Direction -
Give back the full listing, character for character, with no pictures.

Material -
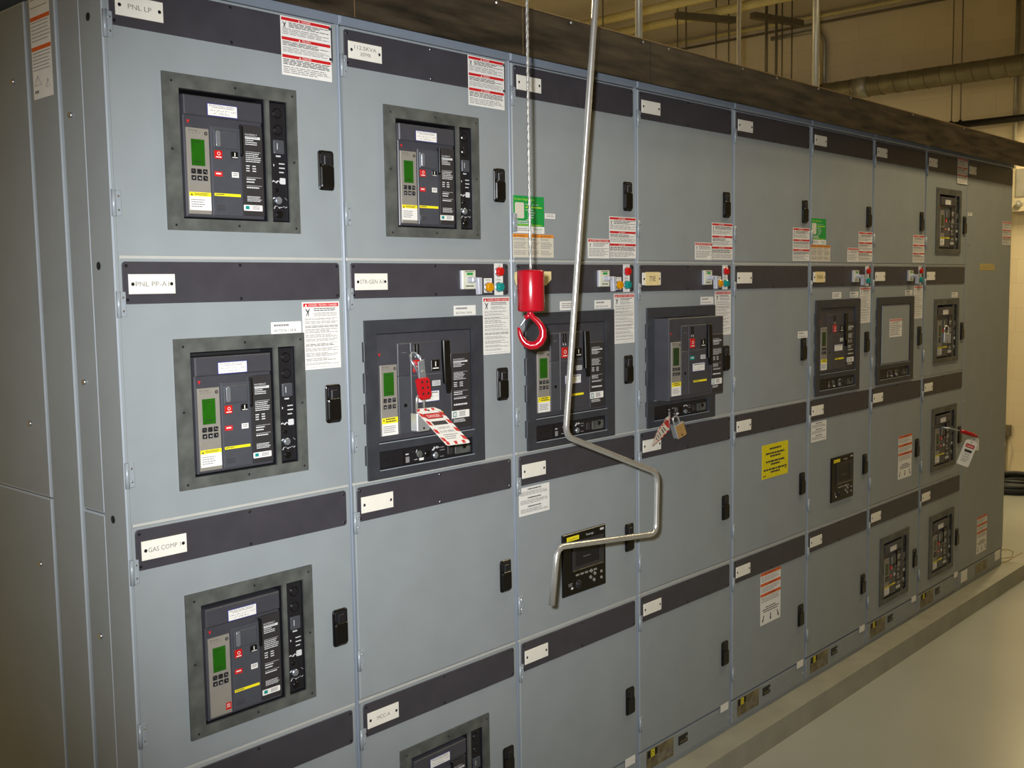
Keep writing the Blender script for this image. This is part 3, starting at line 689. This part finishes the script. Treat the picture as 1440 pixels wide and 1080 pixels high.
b = MB(); b.box(552, 634, -.5, 1, zz-98, zz-46, 'white'); part('small_label', b, s8, (0, 0, ZR[0]-ZB))
b = MB(); b.box(250, 430, -.5, 1, zz-88, zz-34, 'worn', .3); part('rating_plate', b, s8, (0, 0, ZR[0]-ZB))
# left side panels of the first section (face -X)
def side_panel(y0, y1, x, z0, z1, name, bolts=(), holes=(), label=None):
    b = MB(); c = 4
    X0, X1 = x+9, 22
    for (a0, a1, b0, b1) in ((z0, z1, y0, y1),):
        v = [b.P(X1, yy, q) for yy, q in ((y0, z0), (y1, z0), (y1, z1), (y0, z1))]
        m_ = [b.P(X0+c*.5, yy, q) for yy, q in ((y0, z0), (y1, z0), (y1, z1), (y0, z1))]
        f_ = [b.P(X0, yy, q) for yy, q in ((y0+c, z0+c), (y1-c, z0+c), (y1-c, z1-c), (y0+c, z1-c))]
        b.face(v, 'paint'); b.face(f_, 'paint')
        for p, q in ((v, m_), (m_, f_)):
            for i in range(4): b.face((p[i], q[i], q[(i+1) % 4], p[(i+1) % 4]), 'paint' if p is v else 'edge')  # bevel faces get the painted highlight colour
    for yy, q in bolts: b.tube([(X0+1, yy, q), (X0-5, yy, q)], 6, 'bolt', 10)
    for yy, q in holes: b.tube([(X0+1, yy, q), (X0-.6, yy, q)], 8, 'hole', 14)
    return part(name, b, SEC[0], (0, 0, ZR[0]-ZB), label)
ztop = -10; zbot = (ZR[0]-ZB)*1000
Zm = lambda z: (2.258-z)*1000
side_panel(2, 96, 3, ztop, zbot, 'corner_post', holes=[(56, Zm(2.19)), (64, Zm(1.725)), (58, Zm(1.23)), (58, Zm(.71))])
side_panel(98, 190, 6, ztop, Zm(1.235), 'side_panel', bolts=[(151, Zm(2.02)), (153, Zm(1.496))])
side_panel(98, 190, 6, Zm(1.233), zbot, 'side_panel', bolts=[(139, Zm(.977))])
spn = side_panel(192, 322, 2, ztop, zbot, 'side_panel')
side_panel(324, DEPTH, -1, ztop, Zm(1.24), 'side_panel', bolts=[(390, Zm(2.116)), (403, Zm(1.394)), (900, Zm(2.1)), (900, Zm(1.4))])
side_panel(324, DEPTH, -1, Zm(1.238), zbot, 'side_panel', bolts=[(390, Zm(1.086)), (900, Zm(1.0)), (900, Zm(.3))])
# tall sticker on the side panel
b = MB()
def srect(y0, y1, z0, z1, x, k): b.poly([(x, y0, z0), (x, y1, z0), (x, y1, z1), (x, y0, z1)], k)
zs0, zs1 = Zm(2.45), Zm(2.067)
zs0 = ztop+2
srect(212, 302, zs0, zs1, 10.4, 'white')
for z in (Zm(2.225), Zm(2.166)): srect(213, 301, z-4, z+4, 10.2, 'orange')
rs = random.Random(3)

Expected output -
Keep writing the Blender script for this image. This is part 3, starting at line 689. This part finishes the script. Treat the picture as 1440 pixels wide and 1080 pixels high.
b = MB(); b.box(552, 634, -.5, 1, zz-98, zz-46, 'white'); part('small_label', b, s8, (0, 0, ZR[0]-ZB))
b = MB(); b.box(250, 430, -.5, 1, zz-88, zz-34, 'worn', .3); part('rating_plate', b, s8, (0, 0, ZR[0]-ZB))
# left side panels of the first section (face -X)
def side_panel(y0, y1, x, z0, z1, name, bolts=(), holes=(), label=None):
    b = MB(); c = 4
    X0, X1 = x+9, 22
    for (a0, a1, b0, b1) in ((z0, z1, y0, y1),):
        v = [b.P(X1, yy, q) for yy, q in ((y0, z0), (y1, z0), (y1, z1), (y0, z1))]
        m_ = [b.P(X0+c*.5, yy, q) for yy, q in ((y0, z0), (y1, z0), (y1, z1), (y0, z1))]
        f_ = [b.P(X0, yy, q) for yy, q in ((y0+c, z0+c), (y1-c, z0+c), (y1-c, z1-c), (y0+c, z1-c))]
        b.face(v, 'paint'); b.face(f_, 'paint')
        for p, q in ((v, m_), (m_, f_)):
            for i in range(4): b.face((p[i], q[i], q[(i+1) % 4], p[(i+1) % 4]), 'paint' if p is v else 'edge')  # bevel faces get the painted highlight colour
    for yy, q in bolts: b.tube([(X0+1, yy, q), (X0-5, yy, q)], 6, 'bolt', 10)
    for yy, q in holes: b.tube([(X0+1, yy, q), (X0-.6, yy, q)], 8, 'hole', 14)
    return part(name, b, SEC[0], (0, 0, ZR[0]-ZB), label)
ztop = -10; zbot = (ZR[0]-ZB)*1000
Zm = lambda z: (2.258-z)*1000
side_panel(2, 96, 3, ztop, zbot, 'corner_post', holes=[(56, Zm(2.19)), (64, Zm(1.725)), (58, Zm(1.23)), (58, Zm(.71))])
side_panel(98, 190, 6, ztop, Zm(1.235), 'side_panel', bolts=[(151, Zm(2.02)), (153, Zm(1.496))])
side_panel(98, 190, 6, Zm(1.233), zbot, 'side_panel', bolts=[(139, Zm(.977))])
spn = side_panel(192, 322, 2, ztop, zbot, 'side_panel')
side_panel(324, DEPTH, -1, ztop, Zm(1.24), 'side_panel', bolts=[(390, Zm(2.116)), (403, Zm(1.394)), (900, Zm(2.1)), (900, Zm(1.4))])
side_panel(324, DEPTH, -1, Zm(1.238), zbot, 'side_panel', bolts=[(390, Zm(1.086)), (900, Zm(1.0)), (900, Zm(.3))])
# tall sticker on the side panel
b = MB()
def srect(y0, y1, z0, z1, x, k): b.poly([(x, y0, z0), (x, y1, z0), (x, y1, z1), (x, y0, z1)], k)
zs0, zs1 = Zm(2.45), Zm(2.067)
zs0 = ztop+2
srect(212, 302, zs0, zs1, 10.4, 'white')
for z in (Zm(2.225), Zm(2.166)): srect(213, 301, z-4, z+4, 10.2, 'orange')
rs = random.Random(3)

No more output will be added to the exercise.